Roberts rules

Senate Minority Leader Schumer seems to have thought he might get 50 votes for the Dems’ motion to add “witnesses” and “documents” to the case assembled by the House impeachment managers. Planning ahead, Schumer wondered what might happen in the event of a tie vote on the Dems’ motion.

Schumer raised the issue by way of an “inquiry” to Chief Justice Roberts this past Friday, seeking to have Roberts commit himself to breaking a tie vote if one should materialize. In support of the implicit argument of his “inquiry,” Schumer cited two instances in which Chief Justice Salmon Chase made tie-breaking votes in the impeachment trial of President Andrew Johnson in 1868. Roberts was prepared to address the issue and provided what I thought was a devastating response — a response that exposed the thinness of Schumer’s “inquiry.”

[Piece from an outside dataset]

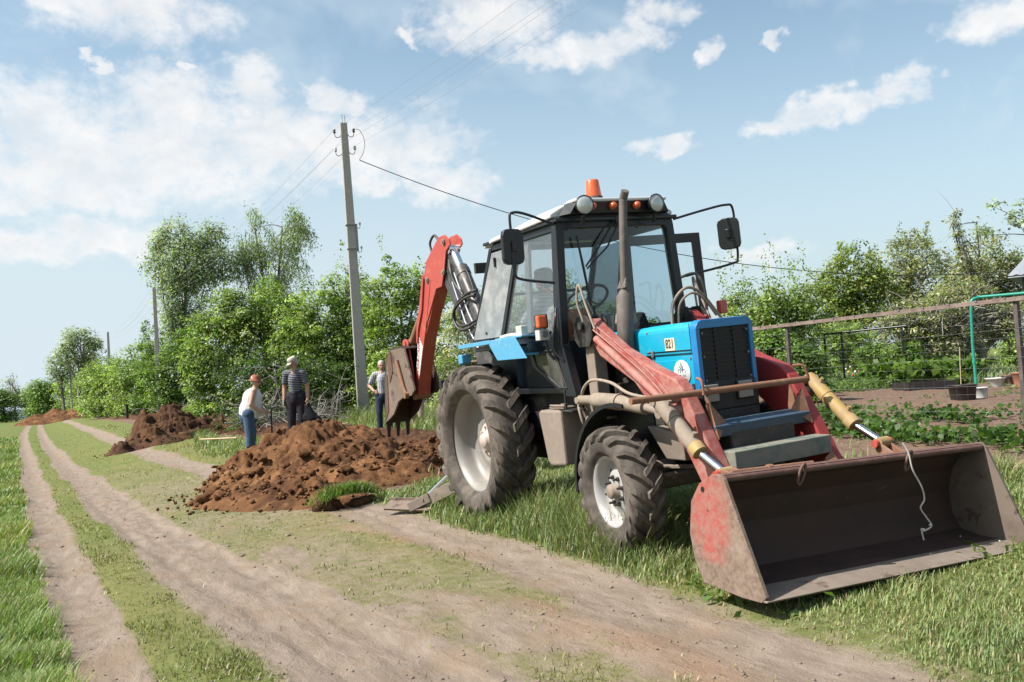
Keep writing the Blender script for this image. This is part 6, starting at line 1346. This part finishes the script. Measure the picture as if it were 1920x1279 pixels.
p = place(239, 786); b = MB(); b.tube(bez([(0, 0, -.2), (0, 0, .9), (.06, 0, 1.15), (.3, 0, .98), (.8, 0, .45)], 5), [.09]*20+[.07], 10) if False else b.tube(bez([(0, 0, -.2), (0, 0, .5), (0, 0, 1.0)], 5), .10, 10); b.box((0, 0, 1.03), (.35, .2, .08)); o = b.build('standpipe', M['blackp'], None); o.location = p; tag(o, 'black capped pipe standing upright in the spoil beyond the second heap', 'pipe')
p = place(262, 783); b = MB(); b.tube(bez([(-.6, 0, .3), (-.2, 0, .62), (.3, 0, .55), (.9, 0, .0)], 6), .05, 8); o = b.build('bent_hose', M['hose'], None); o.location = p; o.rotation_euler = (0, 0, ROTC); tag(o, 'black bent hose lying over the spoil next to the upright pipe', 'hose')
# brush pile by the second pole and dead branches behind the men
def brush(px, py, d, w_, h_, n, seedv, label):
    rr = np.random.default_rng(seedv); p = P(px, py, d); z = gz(p.x, p.y); b = MB()
    for i in range(n):
        s = Vector((rr.uniform(-w_, w_), rr.uniform(-.5, .5), rr.uniform(0, h_*.4))); e_ = s+Vector((rr.normal()*.6, rr.normal()*.4, abs(rr.normal())*h_*.6)); m = s.lerp(e_, .5)+Vector((rr.normal()*.12, 0, .12))
        L = bez([s, m, e_], 4); r_ = rr.uniform(.008, .03); b.tube(L, [r_*(1-.7*k/(len(L)-1)) for k in range(len(L))], 5)
        for k in range(3): q = L[int(rr.integers(2, len(L)))]; b.tube([q, q+Vector((rr.normal()*.22, rr.normal()*.2, rr.normal()*.2))], r_*.4, 4)
    o = b.build('brush_pile', M['bark_pale'], None); o.location = (p.x, p.y, z); o.rotation_euler = (0, 0, ROTC); tag(o, label, 'dead branches', 'heaps of dead branches under the hedge')
brush(370, 740, 44, 1.2, 1.0, 60, 1, 'low pile of dead brushwood right of the second pole')
brush(520, 748, 26.5, 1.2, 1.2, 60, 2, 'bare dead branches between the man in the vest and the man in the cap')
brush(610, 748, 27, .7, 1.0, 30, 3, 'bare dead branches right of the man in the cap')
# low wall / sheet fence far at the end of the track
p = P(48, 762, 185); b = MB(); b.box((0, 0, .9), (9, .2, 2.2)); o = b.build('sheet_fence', surf('far_sheet_metal', (.22, .28, .34), .6, amt=.3), None); o.location = (p.x, p.y, gz(p.x, p.y)); o.rotation_euler = (0, 0, ROTC); tag(o, 'bluish sheet metal fence in the distance at the end of the track', 'fence')

# ================================================================ PEOPLE
def remesh(o, vox, sm=3):
    r = o.modifiers.new('join', 'REMESH'); r.mode = 'VOXEL'; r.voxel_size = vox; r.use_smooth_shade = True
    s = o.modifiers.new('soften', 'SMOOTH'); s.factor = .5; s.iterations = sm
def hand(mb, wr, d, palm_n, thumb, curl=.5, s=1.0):
    """palm from wrist along d; palm_n = inner side of the hand; thumb = side the thumb is on"""
    d = Vector(d).normalized(); pn = (Vector(palm_n)-d*Vector(palm_n).dot(d)).normalized(); sd = d.cross(pn)
    if sd.dot(Vector(thumb)) < 0: sd = -sd
    wr = Vector(wr); pc = wr+d*.045*s; k = wr+d*.09*s
    for t in (-.024, -.008, .010, .026): mb.caps(wr+sd*t*.7*s, k+sd*t*s, .015*s, .0135*s, 8)
    for t, L, r_ in ((.030, .066, .0088), (.010, .076, .0092), (-.010, .070, .0088), (-.029, .055, .0078)):
        a = k+sd*t*s; e1 = (d+pn*curl*.7).normalized(); e2 = (d*(1-curl*.5)+pn*curl*1.7).normalized(); e3 = (d*(.9-curl)+pn*curl*2.2).normalized()
        b1 = a+e1*L*.45*s; b2 = b1+e2*L*.33*s; b3 = b2+e3*L*.26*s
        mb.caps(a, b1, r_*s, r_*.95*s, 7); mb.caps(b1, b2, r_*.95*s, r_*.9*s, 7); mb.caps(b2, b3, r_*.9*s, r_*.8*s, 7)
    a = wr+d*.025*s+sd*.030*s; b1 = a+(d*.6+sd*.8+pn*.3).normalized()*.036*s; b2 = b1+(d*.9+sd*.25+pn*.5).normalized()*.03*s
    mb.caps(a-sd*.012*s, a, .014*s, .013*s, 7); mb.caps(a, b1, .012*s, .0105*s, 7); mb.caps(b1, b2, .0105*s, .009*s, 7)
def person(name, label, loc, face, J, skin, hairc, cloth, H=1.0, hair=True, fat=1.0, extra=None):
    """J: joints in metres, local frame x = his right... left is -x, y = facing direction, z = up"""
    root = empty('person', loc, face, label, 'person'); root.scale = (H, H, H)
    j = {k: Vector(v) for k, v in J.items() if isinstance(v, tuple) and len(v) == 3}; mb = MB(); f = fat
    # torso
    mb.caps(j['pelvis']+Vector((0, 0, .04)), j['waist'], .125*f, .128*f, 16, flat=.78, upv=(1, 0, 0)); mb.caps(j['waist'], j['chest'], .130*f, .145*(f*.5+.5), 16, flat=.76, upv=(1, 0, 0))
    mb.caps(j['chest'], j['neck']-Vector((0, 0, .06)), .145*(f*.5+.5), .085, 16, flat=.8, upv=(1, 0, 0)); mb.caps(j['shL'], j['shR'], .062, .062, 12); mb.caps(j['hipL'], j['hipR'], .098, .098, 12)
    mb.caps(j['neck']-Vector((0, 0, .05)), j['head']-Vector((0, 0, .06)), .058, .055, 12)
    for s in 'LR':
        mb.caps(j['sh'+s], j['el'+s], .058, .047, 12); mb.caps(j['el'+s], j['wr'+s], .047, .030, 12)
        mb.caps(j['hip'+s], j['kn'+s], .088, .058, 12); mb.caps(j['kn'+s], j['an'+s], .056, .036, 12)
        mb.caps(j['kn'+s].lerp(j['an'+s], .25)-Vector((0, .015, 0)), j['kn'+s].lerp(j['an'+s], .55), .05, .04, 10)
        fd = Vector((.03 if s == 'R' else -.03, .15, -.055)); mb.caps(j['an'+s]+Vector((0, -.03, -.045)), j['an'+s]+fd, .036, .03, 10)
        hd = (j['wr'+s]-j['el'+s]).normalized(); pn = J.get('palm'+s, (1 if s == 'L' else -1, 0, 0)); th = J.get('thumb'+s, (0, 1, 0)); hand(mb, j['wr'+s], J.get('hd'+s, hd), pn, th, J.get('curl'+s, .45))
    # head with a face, turned by 'look' (yaw, pitch)
    yw, pt = J.get('look', (0, 0)); hm = (Matrix.Rotation(yw, 3, 'Z') @ Matrix.Rotation(pt, 3, 'X')); hc = j['head']
    def h(p): return hc+hm @ Vector(p)
    mb.ell(h((0, -.008, .025)), (.074, .094, .095), hm, 20, 14); mb.ell(h((0, .022, -.045)), (.056, .066, .062), hm, 16, 10); mb.ell(h((0, .060, -.082)), (.025, .020, .020), hm, 10, 8)
    mb.caps(h((0, .086, .010)), h((0, .106, -.030)), .010, .015, 8); mb.ell(h((0, .085, .030)), (.055, .014, .012), hm, 12, 8)
    for s in (1, -1): mb.ell(h((s*.076, -.005, -.008)), (.010, .020, .032), hm, 10, 8); mb.ell(h((s*.040, .062, -.025)), (.020, .02, .018), hm, 8, 6)
    mb.ell(h((0, .083, -.056)), (.024, .010, .006), hm, 10, 6); mb.ell(h((0, .080, -.066)), (.020, .010, .006), hm, 10, 6)
    body = mb.build('body', skin, root); remesh(body, .0095, 2)
    for s in (1, -1):
        e = MB(); e.ell(h((s*.030, .0835, .010)), (.013, .007, .007), hm, 10, 8); e.build('eye', EYE, root)
    if hair:
        e = MB(); e.ell(h((0, -.022, .045)), (.083, .093, .088), hm, 20, 14); e.ell(h((0, -.05, -.01)), (.072, .060, .07), hm, 16, 10)
        ho = e.build('hair', hairc, root); remesh(ho, .009, 1)
    for spec in cloth(j, h, hm, f): 
        nm, m_, mat_, vox = spec; o = m_.build(nm, mat_, root)
        if vox: remesh(o, vox, 2)
    return root, h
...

Erielle Davidson notes the exchange in “Chief Justice Roberts Is Right: An Unelected Official Should Not Cast Tie-Breaking Votes.” She doesn’t put it in the context of the Dems’ brouhaha about “witnesses,” which is where I think it belongs.

Davidson quotes Roberts: “I do not regard those isolated episodes 150 years ago as sufficient to support a general authority to break ties. If the members of this body, elected by the people and accountable to them, divide equally on a motion, normal rule is that the motion fails. I think it would be inappropriate for me, an unelected official from a different branch of government, to assert the power to change that result so that the motion would succeed.”